Experimental and numerical in-plane displacement fields for determine the J-integral on a PMMA cracked specimen

¹ Université de Poitiers, CNRS UMR6269, Laboratoire Hydrasa, ESIP, 40 Av. du Recteur Pineau 86000 Poitiers, France
² Université de Poitiers, CNRS UPR3346, Institut PPRIME, SP2MI 2 Bd Marie et Pierre Curie 86962 Futuroscope Chasseneuil, France

^a e-mail: stephen.hedan@univ-poitiers.fr

Abstract

Contrary to J-integral values calculated from the 2D numerical model, calculated J-integrals [1] in the 3D numerical and 3D experimental cases are not very close with J-integral used in the literature. We can note a problem of structure which allows three-dimensional effects surrounding the crack tip to be seen. The aim of this paper is to determine the zone where the Jintegral formulation of the literature is sufficient to estimate the energy release rate (G) for the 3D cracked structure. For that, a numerical model based on the finite element method and an experimental setup are used.

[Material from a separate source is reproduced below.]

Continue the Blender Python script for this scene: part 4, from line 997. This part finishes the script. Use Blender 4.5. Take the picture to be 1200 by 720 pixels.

A grid method is adapted to experimentally determine the in-plane displacement fields around a crack tip in a Single-Edge-Notch (SEN) tensile polymer (PMMA) specimen. This indirect method composed of experimental in-plane displacement fields and of 2 theoretical formulations, allows the experimental J-integral on the free-surface to be determined and the results obtaining by the 3D numerical simulations to be confirmed.